In this review, I explain how "Common Law Constitutionalism" taps into a deficiency of the conservative legal movement: namely, its exclusive focus on the law "as it is" at the expense of the underlying abstract normative principles that justify the positive law of our written Constitution. Due to this deficiency, the conservative legal movement gives short shrift to the Declaration of Independence and the Ninth Amendment and the natural rights to which both refer. This deficiency is in need of correction. But any such correction does not justify the jettisoning of originalism as Vermeule proposes. Nor does Vermeule defend his own conception of the common good, preferring instead merely to assert it without considering other serious alternatives.

To make his case against originalism, Vermeule adopts the approach of Ronald Dworkin, which Dworkin formulated before the development of modern originalist theory. This leads Vermeule to seriously mischaracterize modern originalism, which enables him to dismiss a straw man version of it. And yet, in defending himself from the charge that his is just a version of living constitutionalism, Vermeule adopts the fundamental tenets of modern originalism: fixation and constraint. Like living constitutionalists who are "arm chair originalists," however, Vermeule then asserts without showing that the fixed original meaning of the text of the Constitution is so abstract and thin that it permits the direct pursuit of the common good by the government actors unconstrained by the text of the Constitution.

Surprisingly, the government actors Vermeule thinks are most well suited to pursue the common good and implement the natural law are those who work in the federal administrative state. To these bureaucrats he would have the judiciary largely defer--oddly except for environmental regulations where he would allow "public interest" lawsuits to protect the environment. Vermeule provides absolutely no reason to believe that his version of the public good--assuming it is correct--will actually be adopted and served by the administrative state.

Throughout Common Good Constitutionalism, Vermeule fails to confront the strongest versions of the positions he opposes, especially when it comes to originalism. But this book is not really a scholarly project. In my review, I situate it in the current political context to show how Common Law Constitutionalism is largely a work of constitutional polemics, which some social conservatives are finding appealing. But there is very little that is conservative--socially or otherwise--about Adrian Vermeule's commitment to the unfettered regulation of Americans by the deep state.

(Via Volokh Conspiracy.)

And from Richard Reinsch at the Daily Signal: Did the Conservative Legal Movement Err by Supporting Originalism? From the introduction:

Adrian Vermeule leads a growing chorus of critics on the right heralding some form of common goodism as the locus of constitutional interpretation in the judicial system.

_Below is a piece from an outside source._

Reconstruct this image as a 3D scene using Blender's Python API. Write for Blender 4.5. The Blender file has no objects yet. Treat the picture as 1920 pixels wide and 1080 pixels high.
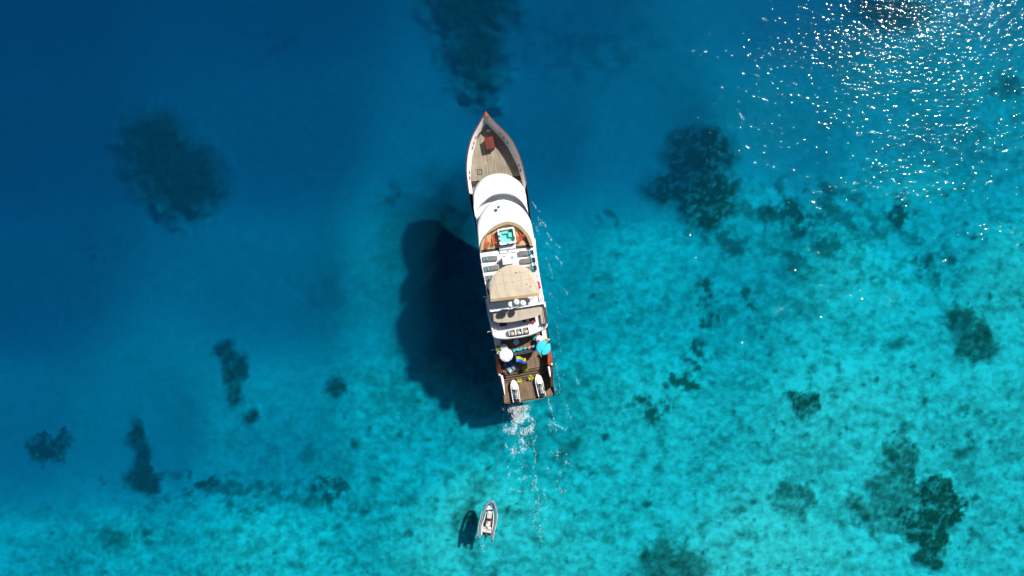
import bpy, math, random
import numpy as np
from mathutils import Vector, Matrix

random.seed(7)
rng = np.random.default_rng(11)
scene = bpy.context.scene
COL = scene.collection
D2R = math.radians

# ------------------------------------------------------------------ camera, sky, sun, exposure
H = 89.6                 # camera height above the water (m)
S = 0.07                 # metres per photograph pixel at the water
cam_d = bpy.data.cameras.new('camera')
cam_d.sensor_width = 36.0
cam_d.lens = 24.0
cam_d.clip_start = 1.0
cam_d.clip_end = 3000.0
cam = bpy.data.objects.new('camera', cam_d)
cam.location = (0, 0, H)
COL.objects.link(cam)
scene.camera = cam

SUN_EL, SUN_AZ = D2R(47.5), D2R(46.0)      # azimuth measured from +Y towards +X
world = bpy.data.worlds.new('World')
scene.world = world
world.use_nodes = True
wn = world.node_tree
sky = wn.nodes.new('ShaderNodeTexSky')
sky.sky_type = 'NISHITA'
sky.sun_disc = False
sky.sun_elevation = SUN_EL
sky.sun_rotation = SUN_AZ
wn.links.new(sky.outputs[0], wn.nodes['Background'].inputs[0])
wn.nodes['Background'].inputs[1].default_value = 0.05

sun_d = bpy.data.lights.new('sun', 'SUN')
sun_d.energy = 5.0
sun_d.angle = D2R(2.2)
sun_d.color = (1.0, 0.965, 0.91)
sun = bpy.data.objects.new('sun', sun_d)
sdir = Vector((math.sin(SUN_AZ) * math.cos(SUN_EL), math.cos(SUN_AZ) * math.cos(SUN_EL), math.sin(SUN_EL)))
sun.rotation_euler = sdir.to_track_quat('Z', 'Y').to_euler()
sun.location = (60, 60, 120)
COL.objects.link(sun)

scene.view_settings.view_transform = 'Standard'
scene.view_settings.look = 'None'
scene.view_settings.exposure = 0.35
scene.view_settings.gamma = 1.0
scene.view_settings.use_curve_mapping = False
scene.render.engine = 'CYCLES'
scene.cycles.use_denoising = True
scene.cycles.max_bounces = 8
scene.cycles.diffuse_bounces = 3
scene.cycles.transparent_max_bounces = 16
scene.cycles.volume_bounces = 1
scene.cycles.caustics_reflective = False
scene.cycles.caustics_refractive = False
scene.cycles.sample_clamp_indirect = 4.0

# ------------------------------------------------------------------ helpers: pixels of the photograph -> points at a known height
def P(px, py, z=0.0):
    k = S * (H - z) / H
    return Vector(((px - 960.0) * k, (540.0 - py) * k, z))

_a = P(911, 211, 5.4); _b = P(992.5, 748.5, 1.3)
YAW = math.atan2(-(_a.x - _b.x), (_a.y - _b.y))
ORI = Vector((_b.x, _b.y, 0))
MS = Matrix.Translation(ORI) @ Matrix.Rotation(YAW, 4, 'Z')
MSI = MS.inverted()
def L(px, py, z=0.0):
    """photograph pixel at height z -> ship coordinates (x to starboard, y to the bow)"""
    return MSI @ P(px, py, z)

def tag(o, label=None, cat=None, group=None, kind=None):
    if label: o['label'] = label
    if cat: o['category'] = cat
    if group: o['group'] = group
    if kind: o['kind'] = kind
    return o

def empty(name, loc, rz=0.0, label=None, cat=None, group=None):
    o = bpy.data.objects.new(name, None)
    o.empty_display_size = 0.3
    COL.objects.link(o)
    o.location = loc
    o.rotation_euler = (0, 0, rz)
    return tag(o, label, cat, group)

# ------------------------------------------------------------------ numpy noise
def _hash(ix, iy, seed):
    n = (ix.astype(np.int64) * 374761393 + iy.astype(np.int64) * 668265263 + seed * 1442695041) & 0xffffffff
    n = ((n ^ (n >> 13)) * 1274126177) & 0xffffffff
    n = (n ^ (n >> 16)) & 0xffffffff
    return n / 4294967295.0
def vnoise(x, y, seed=0):
    ix = np.floor(x); iy = np.floor(y)
    fx = x - ix; fy = y - iy
    ux = fx * fx * fx * (fx * (fx * 6 - 15) + 10); uy = fy * fy * fy * (fy * (fy * 6 - 15) + 10)
    def g(dx, dy):
        h = _hash(ix + dx, iy + dy, seed) * 2 * np.pi
        return np.cos(h) * (fx - dx) + np.sin(h) * (fy - dy)
    a = g(0, 0); b = g(1, 0); c = g(0, 1); d = g(1, 1)
    return ((a + (b - a) * ux) * (1 - uy) + (c + (d - c) * ux) * uy) * 1.5
def fbm(x, y, octv=4, seed=0, gain=0.5):
    s = 0; a = 1.0; t = 0
    for k in range(octv):
        s = s + a * vnoise(x * 2 ** k, y * 2 ** k, seed + k * 17); t += a; a *= gain
    return s / t
def sstep(a, b, x):
    t = np.clip((x - a) / (b - a), 0, 1)
    return t * t * (3 - 2 * t)

# ------------------------------------------------------------------ materials
def newmat(name):
    m = bpy.data.materials.new(name)
    m.use_nodes = True
    nt = m.node_tree
    return m, nt, nt.nodes, nt.links, nt.nodes['Principled BSDF']

def mat(name, color, rough=0.5, var=0.12, scale=3.0, metal=0.0, bump=0.0, coat=0.0, spec=0.5, sheen=0.0):
    """painted / moulded surface with slight mottling"""
    m, nt, N, K, B = newmat(name)
    tc = N.new('ShaderNodeTexCoord')
    nz = N.new('ShaderNodeTexNoise'); nz.inputs['Scale'].default_value = scale; nz.inputs['Detail'].default_value = 5
    K.new(tc.outputs['Object'], nz.inputs['Vector'])
    mr = N.new('ShaderNodeMapRange')
    mr.inputs['From Min'].default_value = 0.3; mr.inputs['From Max'].default_value = 0.7
    mr.inputs['To Min'].default_value = 1 - var; mr.inputs['To Max'].default_value = 1 + var * 0.5
    K.new(nz.outputs['Fac'], mr.inputs['Value'])
    mx = N.new('ShaderNodeMix'); mx.data_type = 'RGBA'; mx.blend_type = 'MULTIPLY'
    mx.inputs[0].default_value = 1.0
    mx.inputs[6].default_value = (*color, 1)
    K.new(mr.outputs[0], mx.inputs[7])
    K.new(mx.outputs[2], B.inputs['Base Color'])
    B.inputs['Roughness'].default_value = rough
    B.inputs['Metallic'].default_value = metal
    B.inputs['Coat Weight'].default_value = coat
    B.inputs['Specular IOR Level'].default_value = spec
    if bump:
        n2 = N.new('ShaderNodeTexNoise'); n2.inputs['Scale'].default_value = scale * 6; n2.inputs['Detail'].default_value = 4
        K.new(tc.outputs['Object'], n2.inputs['Vector'])
        bp = N.new('ShaderNodeBump'); bp.inputs['Strength'].default_value = 1; bp.inputs['Distance'].default_value = bump
        K.new(n2.outputs['Fac'], bp.inputs['Height']); K.new(bp.outputs[0], B.inputs['Normal'])
    return m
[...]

In “Common Good Constitutionalism,” Vermeule proclaims that originalism fails as a matter of constitutional interpretation because it is a deeply insufficient account of law. This is a critically flawed interpretation because it ignores that our written Constitution does not depend on a range of natural law principles for its interpretation.

The immediate triggers for Vermeule’s departure from originalism are the Supreme Court’s decisions in Obergefell v. Hodges (2016), which declared a constitutional right to same-sex marriage, and Bostock v. Clayton (2020), which extended the categories protected by the 1964 Civil Rights Act to include “gender.” The Justice Neil Gorsuch opinion employed a textualist reading of the Civil Rights Act of 1964 to make it apply to gender, not just sex, regarding discrimination. 

After these two decisions, the response from many conservatives became, If this is what originalism cannot prevent in the case of Obergefell, or what it delivers in the case of Bostock, then we need better thinking.

Vermeule informs, “Originalism is now in a decadent phase in which the elaborate theoretical structure propping it up dominates the landscape of the American legal right.” Indeed, so discredited is originalism that a “truly principled originalist would immolate his own method and transform himself into a classical lawyer, in an act of intellectual self-abnegation and self-overcoming.”

From the conclusion:

Vermeule is at pains to defend an administrative state that’s key development emerged in the same timeframe that he also thinks the classical legal tradition was sloughed off. He does not attempt to reconcile why or how this occurred or what it means for his overall project.

At a minimum, I would have thought that Vermeule would have wanted to show that the administrative state in America is not the outcome of pragmatism, scientism, and the belief in the efficaciousness of arbitrarily defined power to achieve progressive goals.

He does not consider Publius’s framing of tyranny as the joint exercise in one set of hands of legislating, executing, and judging laws. And that is the work of our administrative state, the part of government that Vermeule believes is most in touch with the natural law. The part of government that issues more than 3,000 rules and regulations a year compared to 90-100 actual laws passed by Congress annually. Such a configuration of power is a terrible temptation to its misuse.